→ **SHORT TASK**
Return each line of the listing below, unchanged, and omit the images.

→ **Rows from a 3D scene dataset**
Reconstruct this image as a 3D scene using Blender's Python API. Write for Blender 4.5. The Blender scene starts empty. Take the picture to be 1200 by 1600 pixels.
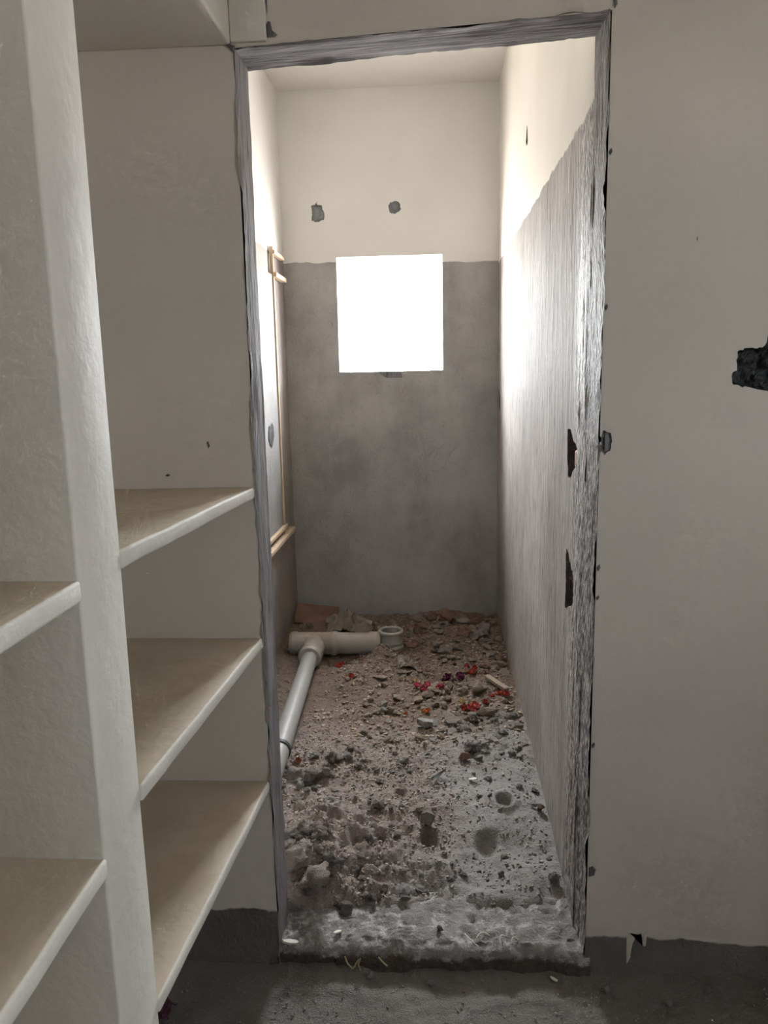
import bpy, bmesh, math, random
import numpy as np
from mathutils import Vector, Matrix, Euler, noise as mnoise

random.seed(7)
scene = bpy.context.scene
COL = scene.collection
PI = math.pi

# ------------------------------------------------------------------ camera
cam_d = bpy.data.cameras.new('camera')
cam = bpy.data.objects.new('camera', cam_d)
COL.objects.link(cam)
cam_d.sensor_fit = 'VERTICAL'
cam_d.sensor_height = 36.0
cam_d.lens = 36.0 * 1200.0 / 1600.0
cam_d.clip_start = 0.02
# rows: world right / depth / up written in camera (right, down, forward) axes
RC = ((0.99784602, -0.00947954, -0.06491113),
      (0.06220185, -0.17760266, 0.98213452),
      (-0.02083857, -0.98405662, -0.17663046))
cm = Matrix.Identity(4)
for i in range(3):
    cm[i][0] = RC[i][0]; cm[i][1] = -RC[i][1]; cm[i][2] = -RC[i][2]
cm.translation = (0, 0, 1.49)
cam.matrix_world = cm
scene.camera = cam

# ------------------------------------------------------------------ sky and light
SKY = 82.0
# hazy daylight: an even sky, brighter in one broad lobe around a high sun ahead, sunlit ground below
w = bpy.data.worlds.new('sky'); scene.world = w; w.use_nodes = True
nt = w.node_tree; nt.nodes.clear()
out = nt.nodes.new('ShaderNodeOutputWorld'); bg = nt.nodes.new('ShaderNodeBackground')
tc = nt.nodes.new('ShaderNodeTexCoord'); sp = nt.nodes.new('ShaderNodeSeparateXYZ')
dt = nt.nodes.new('ShaderNodeVectorMath'); dt.operation = 'DOT_PRODUCT'
dt.inputs[1].default_value = (0.0, math.cos(math.radians(48)), math.sin(math.radians(48)))
nt.links.new(tc.outputs['Generated'], dt.inputs[0])
mx = nt.nodes.new('ShaderNodeMath'); mx.operation = 'MAXIMUM'; mx.inputs[1].default_value = 0.0
nt.links.new(dt.outputs['Value'], mx.inputs[0])
pw = nt.nodes.new('ShaderNodeMath'); pw.operation = 'POWER'; pw.inputs[1].default_value = 2.0
nt.links.new(mx.outputs[0], pw.inputs[0])
ma = nt.nodes.new('ShaderNodeMath'); ma.operation = 'MULTIPLY_ADD'; ma.inputs[1].default_value = 0.90; ma.inputs[2].default_value = 0.45
nt.links.new(pw.outputs[0], ma.inputs[0])
rp = nt.nodes.new('ShaderNodeValToRGB')
rp.color_ramp.elements[0].position = 0.0; rp.color_ramp.elements[0].color = (0, 0, 0, 1)
rp.color_ramp.elements[1].position = 0.02; rp.color_ramp.elements[1].color = (1, 1, 1, 1)
nt.links.new(tc.outputs['Generated'], sp.inputs[0]); nt.links.new(sp.outputs['Z'], rp.inputs[0])
vm = nt.nodes.new('ShaderNodeVectorMath'); vm.operation = 'SCALE'; vm.inputs[0].default_value = (0.93, 0.97, 1.0)
nt.links.new(ma.outputs[0], vm.inputs['Scale'])
mxc = nt.nodes.new('ShaderNodeMix'); mxc.data_type = 'RGBA'
mxc.inputs['A'].default_value = (0.68, 0.655, 0.62, 1)
nt.links.new(rp.outputs[0], mxc.inputs['Factor']); nt.links.new(vm.outputs[0], mxc.inputs['B'])
nt.links.new(mxc.outputs['Result'], bg.inputs[0]); bg.inputs[1].default_value = SKY
nt.links.new(bg.outputs[0], out.inputs[0])

YB_OUT = 4.54
def portal(name, loc, rot, sx, sy):
    l = bpy.data.lights.new(name, 'AREA'); l.shape = 'RECTANGLE'; l.size = sx; l.size_y = sy
    l.cycles.is_portal = True
    o = bpy.data.objects.new(name, l); COL.objects.link(o)
    o.location = loc; o.rotation_euler = rot
    return o

WX0, WX1, WZ0, WZ1 = -0.512, 0.057, 1.505, 2.113        # bathroom window
RY0, RY1, RZ0, RZ1 = 0.0, 0.46, 1.58, 2.06           # room window (right wall, behind the camera)
portal('window_sky_portal', ((WX0+WX1)/2, YB_OUT+0.01, (WZ0+WZ1)/2), (-PI/2, 0, 0), WX1-WX0, WZ1-WZ0)
portal('room_window_sky_portal', (2.19, (RY0+RY1)/2, (RZ0+RZ1)/2), (0, PI/2, 0), RZ1-RZ0, RY1-RY0)

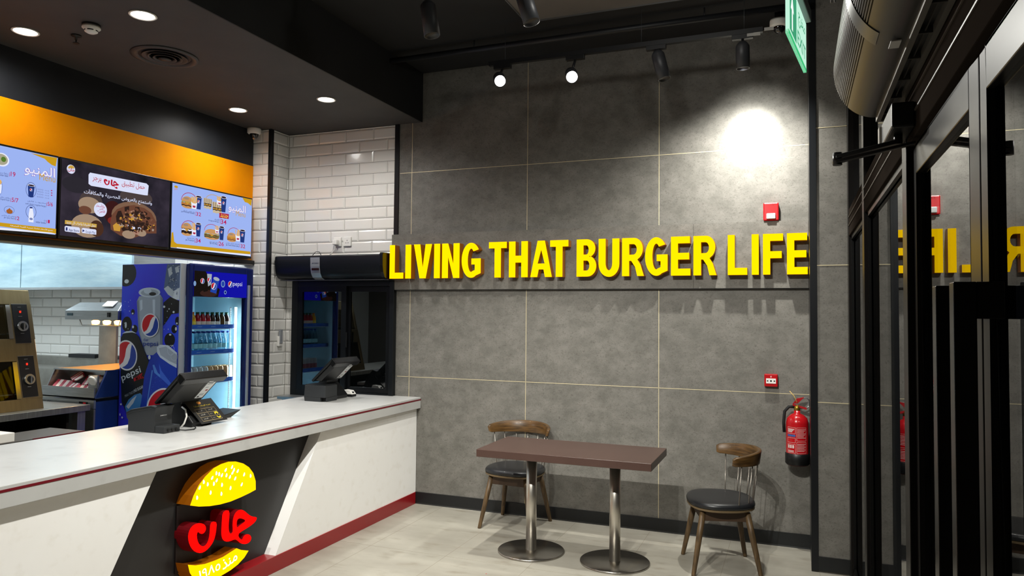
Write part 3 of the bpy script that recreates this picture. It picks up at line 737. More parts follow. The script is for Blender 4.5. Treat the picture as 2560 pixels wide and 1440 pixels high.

→ **THE SOLUTION**
Reconstruct this image as a 3D scene using Blender's Python API. Write for Blender 4.5. The Blender scene starts empty. Take the picture to be 1200 by 1600 pixels.
import bpy, bmesh, math, random
import numpy as np
from mathutils import Vector, Matrix, Euler, noise as mnoise

random.seed(7)
scene = bpy.context.scene
COL = scene.collection
PI = math.pi

# ------------------------------------------------------------------ camera
cam_d = bpy.data.cameras.new('camera')
cam = bpy.data.objects.new('camera', cam_d)
COL.objects.link(cam)
cam_d.sensor_fit = 'VERTICAL'
cam_d.sensor_height = 36.0
cam_d.lens = 36.0 * 1200.0 / 1600.0
cam_d.clip_start = 0.02
# rows: world right / depth / up written in camera (right, down, forward) axes
RC = ((0.99784602, -0.00947954, -0.06491113),
      (0.06220185, -0.17760266, 0.98213452),
      (-0.02083857, -0.98405662, -0.17663046))
cm = Matrix.Identity(4)
for i in range(3):
    cm[i][0] = RC[i][0]; cm[i][1] = -RC[i][1]; cm[i][2] = -RC[i][2]
cm.translation = (0, 0, 1.49)
cam.matrix_world = cm
scene.camera = cam

# ------------------------------------------------------------------ sky and light
SKY = 82.0
# hazy daylight: an even sky, brighter in one broad lobe around a high sun ahead, sunlit ground below
w = bpy.data.worlds.new('sky'); scene.world = w; w.use_nodes = True
nt = w.node_tree; nt.nodes.clear()
out = nt.nodes.new('ShaderNodeOutputWorld'); bg = nt.nodes.new('ShaderNodeBackground')
tc = nt.nodes.new('ShaderNodeTexCoord'); sp = nt.nodes.new('ShaderNodeSeparateXYZ')
dt = nt.nodes.new('ShaderNodeVectorMath'); dt.operation = 'DOT_PRODUCT'
dt.inputs[1].default_value = (0.0, math.cos(math.radians(48)), math.sin(math.radians(48)))
nt.links.new(tc.outputs['Generated'], dt.inputs[0])
mx = nt.nodes.new('ShaderNodeMath'); mx.operation = 'MAXIMUM'; mx.inputs[1].default_value = 0.0
nt.links.new(dt.outputs['Value'], mx.inputs[0])
pw = nt.nodes.new('ShaderNodeMath'); pw.operation = 'POWER'; pw.inputs[1].default_value = 2.0
nt.links.new(mx.outputs[0], pw.inputs[0])
ma = nt.nodes.new('ShaderNodeMath'); ma.operation = 'MULTIPLY_ADD'; ma.inputs[1].default_value = 0.90; ma.inputs[2].default_value = 0.45
nt.links.new(pw.outputs[0], ma.inputs[0])
rp = nt.nodes.new('ShaderNodeValToRGB')
rp.color_ramp.elements[0].position = 0.0; rp.color_ramp.elements[0].color = (0, 0, 0, 1)
rp.color_ramp.elements[1].position = 0.02; rp.color_ramp.elements[1].color = (1, 1, 1, 1)
nt.links.new(tc.outputs['Generated'], sp.inputs[0]); nt.links.new(sp.outputs['Z'], rp.inputs[0])
vm = nt.nodes.new('ShaderNodeVectorMath'); vm.operation = 'SCALE'; vm.inputs[0].default_value = (0.93, 0.97, 1.0)
nt.links.new(ma.outputs[0], vm.inputs['Scale'])
mxc = nt.nodes.new('ShaderNodeMix'); mxc.data_type = 'RGBA'
mxc.inputs['A'].default_value = (0.68, 0.655, 0.62, 1)
nt.links.new(rp.outputs[0], mxc.inputs['Factor']); nt.links.new(vm.outputs[0], mxc.inputs['B'])
nt.links.new(mxc.outputs['Result'], bg.inputs[0]); bg.inputs[1].default_value = SKY
nt.links.new(bg.outputs[0], out.inputs[0])

YB_OUT = 4.54
def portal(name, loc, rot, sx, sy):
    l = bpy.data.lights.new(name, 'AREA'); l.shape = 'RECTANGLE'; l.size = sx; l.size_y = sy
    l.cycles.is_portal = True
    o = bpy.data.objects.new(name, l); COL.objects.link(o)
    o.location = loc; o.rotation_euler = rot
    return o

WX0, WX1, WZ0, WZ1 = -0.512, 0.057, 1.505, 2.113        # bathroom window
RY0, RY1, RZ0, RZ1 = 0.0, 0.46, 1.58, 2.06           # room window (right wall, behind the camera)
portal('window_sky_portal', ((WX0+WX1)/2, YB_OUT+0.01, (WZ0+WZ1)/2), (-PI/2, 0, 0), WX1-WX0, WZ1-WZ0)
portal('room_window_sky_portal', (2.19, (RY0+RY1)/2, (RZ0+RZ1)/2), (0, PI/2, 0), RZ1-RZ0, RY1-RY0)

Write part 3 of the bpy script that recreates this picture. It picks up at line 737. More parts follow. The script is for Blender 4.5. Treat the picture as 2560 pixels wide and 1440 pixels high.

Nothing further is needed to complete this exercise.